I shared this story with Brodder and we had a laugh.
   "That's like 'Coors Light Iced Tea,'" he pointed out.
   "Oh my god, it is!  Someone didn't think that one through."
   "Or maybe they did.  And it gets funnier the drunker you get - 'I'd like some more CLIT, please!'"

Oh gawd.

Friday, August 16, 2013

Stylin'

With the big day only 64 days away, Malcolm and I have been GSDing on high mode (Getting Shit Done).  While his suit is being custom tailored, we thought we might just see what it would cost to buy just a vest off the rack.  With this in mind, we stopped into Moore's Formalwear to see what they had. I went in and inquired with one of the saleswomen.

   "Excuse me, do you sell any vests?"
   "We mostly rent, but we do have a few. I have them in black and cream."
   "Great, can we take a look?"
   "Of course, they're just over here," she led us to the rack of vests and took a look at what was on display. "Oh, it looks like I have one more colour of vest as well..."


OMG.

Well, we ARE getting married out under the trees in a forest...and I like that it comes with the pre-tied tie and bowtie so that not only do you have options, but you don't have any hassle to worry about when it comes to putting it on.

Wednesday, October 24, 2012

Who IS this guy?

Usually, once the proposal has happened and she says "yes," the stories go that the guy starts to take it easy after that - he's got her, why keep up the effort?  I know that happened in the case of one friend of mine (though in that case, they never got to the wedding stage...whew).  But for me, it's been the opposite.

Malcolm proposed last year and my weeping mess of myself said yes.  Since then, instead of lazing back and taking it easy, Malcolm's gone ahead and kicked it up a notch.

Now, when he takes care of dinner, he not only puts it together (after cooking or whatnot), he cleans up after.  Instead of just tossing the laundry into to dryer, he does the ironing!
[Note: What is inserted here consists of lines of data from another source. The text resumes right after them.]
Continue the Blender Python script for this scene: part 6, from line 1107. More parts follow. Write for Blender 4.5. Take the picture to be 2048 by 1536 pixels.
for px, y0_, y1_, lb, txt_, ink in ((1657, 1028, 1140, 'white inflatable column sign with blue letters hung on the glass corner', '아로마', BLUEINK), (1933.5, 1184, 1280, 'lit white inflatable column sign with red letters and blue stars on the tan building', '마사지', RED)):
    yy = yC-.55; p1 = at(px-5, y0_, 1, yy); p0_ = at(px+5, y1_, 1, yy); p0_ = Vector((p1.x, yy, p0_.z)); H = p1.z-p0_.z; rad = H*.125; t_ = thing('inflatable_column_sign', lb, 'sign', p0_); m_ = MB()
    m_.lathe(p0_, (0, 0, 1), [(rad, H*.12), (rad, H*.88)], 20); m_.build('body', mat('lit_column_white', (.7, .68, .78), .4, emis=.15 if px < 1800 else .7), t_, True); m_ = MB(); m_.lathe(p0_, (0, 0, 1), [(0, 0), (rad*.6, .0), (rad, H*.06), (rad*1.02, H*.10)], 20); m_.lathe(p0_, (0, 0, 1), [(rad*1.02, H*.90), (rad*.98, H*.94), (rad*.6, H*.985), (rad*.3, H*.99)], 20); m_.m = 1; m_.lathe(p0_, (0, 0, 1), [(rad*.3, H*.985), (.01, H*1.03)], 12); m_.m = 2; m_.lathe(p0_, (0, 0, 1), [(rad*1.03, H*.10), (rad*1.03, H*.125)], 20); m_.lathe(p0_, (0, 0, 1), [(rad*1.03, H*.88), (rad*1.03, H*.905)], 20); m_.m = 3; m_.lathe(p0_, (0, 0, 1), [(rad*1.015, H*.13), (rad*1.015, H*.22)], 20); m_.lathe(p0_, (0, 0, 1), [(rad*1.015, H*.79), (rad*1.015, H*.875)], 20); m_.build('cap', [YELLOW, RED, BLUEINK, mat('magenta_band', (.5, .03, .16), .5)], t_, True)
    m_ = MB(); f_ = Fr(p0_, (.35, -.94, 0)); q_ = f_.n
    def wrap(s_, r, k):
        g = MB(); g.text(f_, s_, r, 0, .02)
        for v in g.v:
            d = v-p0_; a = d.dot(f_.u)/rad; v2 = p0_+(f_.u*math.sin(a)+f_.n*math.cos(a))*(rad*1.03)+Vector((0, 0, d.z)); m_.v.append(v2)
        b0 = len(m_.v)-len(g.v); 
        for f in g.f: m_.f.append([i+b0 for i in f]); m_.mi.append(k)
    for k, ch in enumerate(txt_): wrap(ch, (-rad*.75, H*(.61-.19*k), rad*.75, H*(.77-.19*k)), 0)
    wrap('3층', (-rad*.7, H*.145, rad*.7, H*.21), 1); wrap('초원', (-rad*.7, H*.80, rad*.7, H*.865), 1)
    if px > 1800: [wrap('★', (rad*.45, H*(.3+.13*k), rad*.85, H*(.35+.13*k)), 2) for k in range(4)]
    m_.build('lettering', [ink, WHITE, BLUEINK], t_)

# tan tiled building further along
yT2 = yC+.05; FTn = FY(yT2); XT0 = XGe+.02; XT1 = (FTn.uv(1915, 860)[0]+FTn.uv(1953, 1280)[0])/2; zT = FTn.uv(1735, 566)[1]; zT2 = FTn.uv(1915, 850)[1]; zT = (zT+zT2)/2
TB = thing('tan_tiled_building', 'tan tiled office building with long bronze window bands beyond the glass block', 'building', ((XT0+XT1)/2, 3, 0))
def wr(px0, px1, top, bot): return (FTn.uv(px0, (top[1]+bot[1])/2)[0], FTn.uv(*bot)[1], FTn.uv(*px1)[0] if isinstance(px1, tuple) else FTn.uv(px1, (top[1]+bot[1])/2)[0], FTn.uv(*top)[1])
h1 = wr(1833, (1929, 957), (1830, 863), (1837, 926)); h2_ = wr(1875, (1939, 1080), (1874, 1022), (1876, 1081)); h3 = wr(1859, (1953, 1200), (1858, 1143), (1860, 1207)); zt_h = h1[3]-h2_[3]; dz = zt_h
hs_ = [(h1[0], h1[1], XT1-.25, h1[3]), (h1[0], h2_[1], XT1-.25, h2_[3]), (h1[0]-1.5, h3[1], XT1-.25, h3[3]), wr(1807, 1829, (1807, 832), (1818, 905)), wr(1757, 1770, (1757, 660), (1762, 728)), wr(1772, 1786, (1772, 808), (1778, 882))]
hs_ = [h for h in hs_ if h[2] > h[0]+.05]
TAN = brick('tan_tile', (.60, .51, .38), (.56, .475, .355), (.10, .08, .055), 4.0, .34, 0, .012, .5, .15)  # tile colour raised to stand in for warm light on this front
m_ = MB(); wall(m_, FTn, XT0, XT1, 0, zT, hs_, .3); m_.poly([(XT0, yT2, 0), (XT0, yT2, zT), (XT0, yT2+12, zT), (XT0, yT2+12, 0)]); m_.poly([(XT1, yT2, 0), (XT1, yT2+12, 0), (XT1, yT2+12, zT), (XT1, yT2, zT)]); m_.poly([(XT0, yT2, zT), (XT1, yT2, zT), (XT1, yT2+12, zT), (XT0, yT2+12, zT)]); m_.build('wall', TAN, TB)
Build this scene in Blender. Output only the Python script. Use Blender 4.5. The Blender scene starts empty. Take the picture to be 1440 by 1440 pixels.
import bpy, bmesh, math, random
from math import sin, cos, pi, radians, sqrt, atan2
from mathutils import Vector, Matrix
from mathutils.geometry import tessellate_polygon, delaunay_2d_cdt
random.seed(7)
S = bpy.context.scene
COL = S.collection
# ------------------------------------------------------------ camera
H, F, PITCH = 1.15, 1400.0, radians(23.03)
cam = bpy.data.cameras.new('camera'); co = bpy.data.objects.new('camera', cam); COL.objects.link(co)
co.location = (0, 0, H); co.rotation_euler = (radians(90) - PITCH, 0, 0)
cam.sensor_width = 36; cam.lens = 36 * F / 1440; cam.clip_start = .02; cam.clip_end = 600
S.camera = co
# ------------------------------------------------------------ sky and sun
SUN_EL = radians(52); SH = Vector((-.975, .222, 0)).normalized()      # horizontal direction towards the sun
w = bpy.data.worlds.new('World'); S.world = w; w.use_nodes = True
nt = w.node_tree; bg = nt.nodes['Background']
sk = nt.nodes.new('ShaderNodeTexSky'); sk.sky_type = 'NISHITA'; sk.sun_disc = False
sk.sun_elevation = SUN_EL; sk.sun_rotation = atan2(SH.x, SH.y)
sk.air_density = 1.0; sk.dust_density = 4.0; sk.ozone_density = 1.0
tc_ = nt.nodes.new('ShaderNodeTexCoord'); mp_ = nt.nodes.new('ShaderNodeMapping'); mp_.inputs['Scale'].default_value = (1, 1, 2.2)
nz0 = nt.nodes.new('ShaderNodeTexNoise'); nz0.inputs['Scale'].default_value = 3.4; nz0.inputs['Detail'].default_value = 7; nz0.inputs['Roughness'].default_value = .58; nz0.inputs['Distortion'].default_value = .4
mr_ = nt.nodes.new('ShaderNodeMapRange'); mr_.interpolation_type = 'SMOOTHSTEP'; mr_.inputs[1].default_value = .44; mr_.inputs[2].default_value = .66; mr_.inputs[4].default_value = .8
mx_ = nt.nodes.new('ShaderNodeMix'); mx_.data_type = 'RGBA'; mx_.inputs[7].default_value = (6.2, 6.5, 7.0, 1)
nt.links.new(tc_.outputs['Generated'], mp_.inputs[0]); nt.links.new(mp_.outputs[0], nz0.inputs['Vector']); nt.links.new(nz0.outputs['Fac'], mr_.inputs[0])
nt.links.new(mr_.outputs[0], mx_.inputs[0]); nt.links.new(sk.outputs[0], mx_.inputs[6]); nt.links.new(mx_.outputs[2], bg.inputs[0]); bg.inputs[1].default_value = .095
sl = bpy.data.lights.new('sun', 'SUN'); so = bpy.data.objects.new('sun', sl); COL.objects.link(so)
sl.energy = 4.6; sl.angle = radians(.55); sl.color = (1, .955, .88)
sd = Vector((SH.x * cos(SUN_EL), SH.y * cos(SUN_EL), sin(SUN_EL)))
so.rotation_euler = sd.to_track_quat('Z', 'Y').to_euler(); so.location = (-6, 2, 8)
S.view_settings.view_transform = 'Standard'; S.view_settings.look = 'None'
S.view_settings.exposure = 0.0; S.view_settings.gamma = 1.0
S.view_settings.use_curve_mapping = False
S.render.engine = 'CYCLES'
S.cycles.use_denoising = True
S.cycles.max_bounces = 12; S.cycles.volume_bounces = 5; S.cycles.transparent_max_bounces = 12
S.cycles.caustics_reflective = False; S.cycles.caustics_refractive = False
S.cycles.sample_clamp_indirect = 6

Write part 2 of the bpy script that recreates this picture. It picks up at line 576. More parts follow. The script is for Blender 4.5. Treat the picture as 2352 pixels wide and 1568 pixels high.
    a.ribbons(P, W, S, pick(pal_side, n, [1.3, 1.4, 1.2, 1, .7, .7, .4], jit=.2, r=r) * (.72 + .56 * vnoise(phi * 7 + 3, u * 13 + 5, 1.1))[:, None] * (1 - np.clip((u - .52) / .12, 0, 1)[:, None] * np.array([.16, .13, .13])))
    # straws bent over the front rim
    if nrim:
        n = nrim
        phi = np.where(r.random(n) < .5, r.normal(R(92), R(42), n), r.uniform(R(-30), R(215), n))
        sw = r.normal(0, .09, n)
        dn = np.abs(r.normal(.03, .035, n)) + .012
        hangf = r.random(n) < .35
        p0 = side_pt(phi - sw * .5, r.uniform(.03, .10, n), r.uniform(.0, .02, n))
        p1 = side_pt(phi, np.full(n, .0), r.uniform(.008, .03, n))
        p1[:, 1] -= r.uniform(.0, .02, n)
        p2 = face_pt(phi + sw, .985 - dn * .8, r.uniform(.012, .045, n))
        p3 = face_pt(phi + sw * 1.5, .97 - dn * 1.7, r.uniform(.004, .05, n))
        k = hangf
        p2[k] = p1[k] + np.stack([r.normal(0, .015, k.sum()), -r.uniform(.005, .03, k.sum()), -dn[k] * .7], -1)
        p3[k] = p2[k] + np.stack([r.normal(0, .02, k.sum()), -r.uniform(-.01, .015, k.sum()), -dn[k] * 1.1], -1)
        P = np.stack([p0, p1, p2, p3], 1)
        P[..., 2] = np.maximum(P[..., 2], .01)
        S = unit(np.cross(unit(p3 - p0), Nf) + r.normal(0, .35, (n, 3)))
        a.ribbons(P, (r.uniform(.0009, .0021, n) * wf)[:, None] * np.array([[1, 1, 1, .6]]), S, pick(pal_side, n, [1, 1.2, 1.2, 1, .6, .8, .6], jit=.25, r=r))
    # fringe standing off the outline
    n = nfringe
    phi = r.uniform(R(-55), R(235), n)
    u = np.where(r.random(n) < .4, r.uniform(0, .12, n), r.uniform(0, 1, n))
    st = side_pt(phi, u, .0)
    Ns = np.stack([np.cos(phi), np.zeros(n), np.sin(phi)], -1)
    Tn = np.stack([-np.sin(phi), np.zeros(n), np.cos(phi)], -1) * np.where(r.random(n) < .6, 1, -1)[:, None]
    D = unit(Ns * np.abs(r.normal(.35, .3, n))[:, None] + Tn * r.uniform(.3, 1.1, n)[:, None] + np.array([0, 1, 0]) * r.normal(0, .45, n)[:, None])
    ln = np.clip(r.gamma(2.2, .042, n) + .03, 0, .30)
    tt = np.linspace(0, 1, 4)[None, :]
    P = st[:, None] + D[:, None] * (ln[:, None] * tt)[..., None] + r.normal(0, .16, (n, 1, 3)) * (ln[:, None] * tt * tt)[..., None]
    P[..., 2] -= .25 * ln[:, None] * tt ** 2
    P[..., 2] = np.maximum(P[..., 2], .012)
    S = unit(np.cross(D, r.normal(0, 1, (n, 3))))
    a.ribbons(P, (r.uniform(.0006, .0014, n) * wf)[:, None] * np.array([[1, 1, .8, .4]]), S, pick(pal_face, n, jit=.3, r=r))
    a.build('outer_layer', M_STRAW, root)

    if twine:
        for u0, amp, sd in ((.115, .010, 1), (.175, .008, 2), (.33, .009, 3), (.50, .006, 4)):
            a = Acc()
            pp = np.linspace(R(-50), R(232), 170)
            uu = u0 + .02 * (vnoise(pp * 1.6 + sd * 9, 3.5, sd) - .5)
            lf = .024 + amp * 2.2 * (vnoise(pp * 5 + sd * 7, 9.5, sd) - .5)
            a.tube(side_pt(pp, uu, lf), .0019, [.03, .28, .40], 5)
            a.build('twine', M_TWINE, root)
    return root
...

Instead of just rooting through the clean laundry basket while it's still downstairs, he carries it up to the room and puts some awayHe's the one that drags me out for exercise. 

Who is this guy?!

Gotta say, I like it.  :)

Love/hate relationship

And the wedding planning begins.  Part of the planning (a big part) is the budgeting.  I already know this wedding is going to put us in the poor house, but what wedding doesn't?  In an attempt to save money now, I've recommited myself to bringing all of my food and drinks to work from home, refraining from having to buy them each day (not that I was always buying food/drinks, but every little bit helps).

The only thing now is that when I have food cravings that aren't for what I've brought with me, I get sad.  :(  But it's all for a good cause - my cause - OUR cause. 
...

Dear Sushi,

Don't you worry - I will devour you another day...when I've saved up enough money to do so.